The first inference one is inclined to draw from this is that they must be Dravidian, as contradistinguished from Aryan; and it may be so. But against this view we have the fact that all the races at present dominant in the south repudiate them: none use similar modes of burial now, nor do any object to our digging them up and destroying them.

If we look a little deeper, we come to a race of Karumbers, to whom Sir Walter Elliot is inclined to ascribe the bulk of the rude-stone monuments.[1] From his own researches, and the various documents contained in the Mackenzie MSS.,[2] they seem to have been a powerful race in the south of India, from the earliest times to which our knowledge extends, and to have continued powerful about Conjeveran and Madras till say the tenth or eleventh centuries, when they were overpowered by the Cholas, and finally disappear from the political horizon before the rising supremacy of that triumvirate of powers, the Chola, Chera, Pandya, who governed the south till the balance of power was disturbed by the Mahommedan and Maharatta invasions.

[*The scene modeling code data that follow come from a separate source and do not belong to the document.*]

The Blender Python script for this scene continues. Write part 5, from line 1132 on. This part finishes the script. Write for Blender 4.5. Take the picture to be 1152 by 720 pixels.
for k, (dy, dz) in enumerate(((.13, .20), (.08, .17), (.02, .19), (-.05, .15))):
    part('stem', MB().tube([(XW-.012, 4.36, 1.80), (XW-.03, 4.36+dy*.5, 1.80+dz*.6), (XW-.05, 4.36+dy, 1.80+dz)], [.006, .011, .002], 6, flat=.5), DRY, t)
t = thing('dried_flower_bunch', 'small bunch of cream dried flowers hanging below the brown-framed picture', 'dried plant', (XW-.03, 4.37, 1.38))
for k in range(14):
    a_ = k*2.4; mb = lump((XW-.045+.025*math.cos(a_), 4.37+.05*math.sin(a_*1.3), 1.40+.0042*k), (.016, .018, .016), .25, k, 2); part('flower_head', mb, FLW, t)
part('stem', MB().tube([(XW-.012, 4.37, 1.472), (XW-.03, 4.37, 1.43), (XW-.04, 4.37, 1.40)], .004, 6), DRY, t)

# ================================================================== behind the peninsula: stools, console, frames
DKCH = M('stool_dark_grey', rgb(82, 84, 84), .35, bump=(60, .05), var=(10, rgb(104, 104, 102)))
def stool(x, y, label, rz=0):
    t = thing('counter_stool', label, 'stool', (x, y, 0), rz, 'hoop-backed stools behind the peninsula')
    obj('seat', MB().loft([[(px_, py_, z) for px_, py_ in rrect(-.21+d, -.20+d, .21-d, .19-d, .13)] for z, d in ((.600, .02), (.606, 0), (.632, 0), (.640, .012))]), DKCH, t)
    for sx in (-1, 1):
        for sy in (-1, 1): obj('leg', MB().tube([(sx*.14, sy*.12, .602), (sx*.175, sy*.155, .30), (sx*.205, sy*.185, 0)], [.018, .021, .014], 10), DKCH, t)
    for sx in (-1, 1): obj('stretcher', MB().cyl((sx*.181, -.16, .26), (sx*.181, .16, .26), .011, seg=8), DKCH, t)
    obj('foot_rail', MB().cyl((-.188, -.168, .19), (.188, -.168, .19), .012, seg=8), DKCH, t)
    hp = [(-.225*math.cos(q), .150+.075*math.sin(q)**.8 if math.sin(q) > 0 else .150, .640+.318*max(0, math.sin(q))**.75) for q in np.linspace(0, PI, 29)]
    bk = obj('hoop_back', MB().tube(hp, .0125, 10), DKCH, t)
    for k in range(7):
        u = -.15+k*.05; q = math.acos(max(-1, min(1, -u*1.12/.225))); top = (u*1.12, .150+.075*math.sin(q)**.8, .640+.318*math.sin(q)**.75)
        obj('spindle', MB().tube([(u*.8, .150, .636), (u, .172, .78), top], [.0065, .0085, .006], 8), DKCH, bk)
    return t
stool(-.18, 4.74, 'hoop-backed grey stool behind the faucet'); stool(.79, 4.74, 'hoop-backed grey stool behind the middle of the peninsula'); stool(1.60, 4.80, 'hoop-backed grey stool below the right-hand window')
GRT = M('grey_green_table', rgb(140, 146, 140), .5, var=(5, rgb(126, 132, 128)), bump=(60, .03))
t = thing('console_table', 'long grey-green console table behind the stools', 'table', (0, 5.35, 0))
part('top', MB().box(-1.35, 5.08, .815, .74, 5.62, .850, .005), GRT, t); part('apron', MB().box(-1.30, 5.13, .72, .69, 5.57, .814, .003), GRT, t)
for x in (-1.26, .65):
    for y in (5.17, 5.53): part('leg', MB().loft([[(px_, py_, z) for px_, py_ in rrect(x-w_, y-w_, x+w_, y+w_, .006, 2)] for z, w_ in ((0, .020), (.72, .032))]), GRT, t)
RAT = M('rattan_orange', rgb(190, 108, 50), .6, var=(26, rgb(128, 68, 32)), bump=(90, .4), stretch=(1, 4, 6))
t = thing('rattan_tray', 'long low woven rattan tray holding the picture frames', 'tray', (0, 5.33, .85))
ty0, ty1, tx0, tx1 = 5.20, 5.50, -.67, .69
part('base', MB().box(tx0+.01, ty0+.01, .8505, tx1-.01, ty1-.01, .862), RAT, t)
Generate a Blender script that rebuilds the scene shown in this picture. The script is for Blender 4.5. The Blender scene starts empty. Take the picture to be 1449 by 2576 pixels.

A wretched remnant of these Karumbers still exists on the Nilgiri hills, and about the roots of the western Ghâts, but without a literature or a history, or even traditions that would enable us to identify or distinguish them from any of the other races of the south. The only test that seems capable of application is that of language, and this philologers have determined to be a dialect


  1. Norwich volume, 'International Prehistoric Congress,' pp. 252 et seqq. He places the destruction of the Karumbers as early as the seventh century, but the dates are, to say the least, often very doubtful. When, for instance, Hiouen Thsang visited Conjeveran in 640—the Buddhist establishment—they were still flourishing, and no signs apparent of the storm, which did not, I fancy, break out till at least a century after that time. See also 'The Seven Pagodas,' by Capt. Carr, Madras, 1869, p. 127.
  2. Second Report by the Rev. W. Taylor, 'Madras Lit. Jour.' vii. p. 311 et passim.